Случай свел вас с этим незнакомцем в наемной карете, на званом обеде или в театре; не мешайте ему говорить — и вы без труда узнаете всю его подноготную: как его зовут, на какой улице он живет, откуда родом, богат ли, какую должность занимают он сам и его отец, происхождение его матери, родство, свойство, герб. Вы быстро выясните, что он дворянин, живет в собственном замке, владеет прекрасной обстановкой, лакеями и выездом.
Иные люди сперва говорят, а потом лишь начинают думать; другие старательно обдумывают все, что хотят сказать; беседуя с ними, вы поневоле становитесь свидетелем тяжкой работы их мозга. Их речь всегда искусственна, их жесты и движения натянуты. Это — пуристы[13], которые боятся самых простых слов, даже когда эти слова могли бы произвести отличное впечатление; с их уст не сорвется ни одной удачной фразы, ни одного живого, бесхитростного выражения: они говорят правильно и скучно.

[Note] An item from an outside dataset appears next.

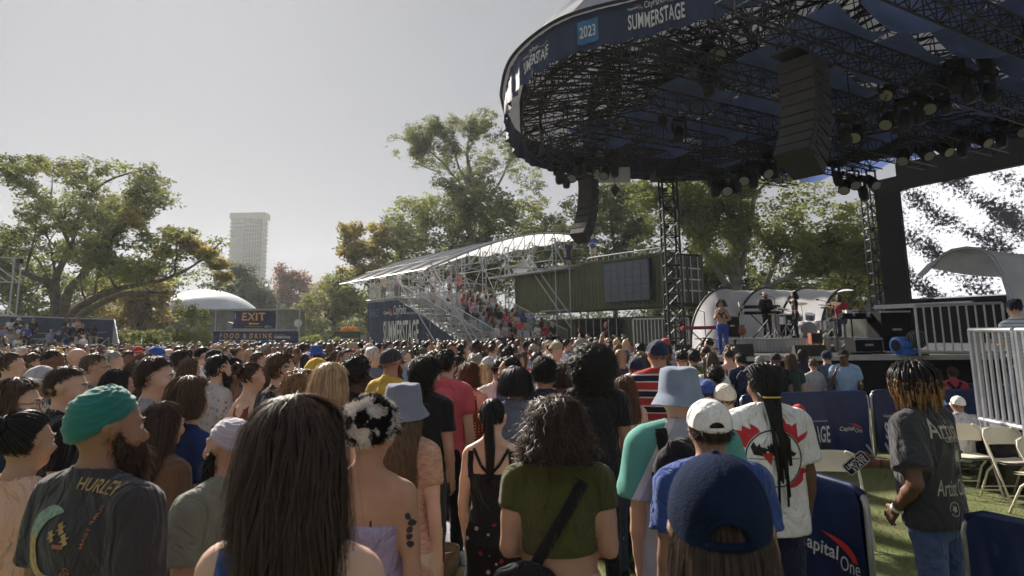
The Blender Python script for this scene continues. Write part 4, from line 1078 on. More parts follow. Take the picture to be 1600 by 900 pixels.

Талантом собеседника отличается не тот, кто охотно говорит сам, а тот, с кем охотно говорят другие; если после беседы с вами человек доволен собой и своим остроумием, значит, он вполне доволен и вами. Люди хотят не восхищаться, а нравиться, не столько жаждут узнать что-либо новое или даже посмеяться, сколько желают произвести хорошее впечатление и вызвать всеобщий восторг; поэтому самое утонченное удовольствие для истинно хорошего собеседника заключается в том, чтобы доставлять его другим.
Избыток воображения вредит нам и тогда, когда мы говорим, и тогда, когда пишем: он нередко порождает пустые и вздорные вымыслы, которые не идут на пользу нашему вкусу и ничуть нас не улучшают. Пусть источником наших мыслей будут здравый смысл и ясный ум, а их пробным камнем — наше суждение.
Беда, когда у человека не хватает ума, чтобы хорошо сказать, или здравого смысла, чтобы осторожно промолчать: не было бы на свете таких людей, не было бы и докучных невеж.
Скромно сказать о какой-либо вещи, что она хороша или дурна, и привести доводы в пользу своего взгляда — совсем не легко: для этого нужны и здравый смысл и умение выражать мысль. Куда легче объявить тоном решительным и не терпящим возражений, что она отвратительна или великолепна.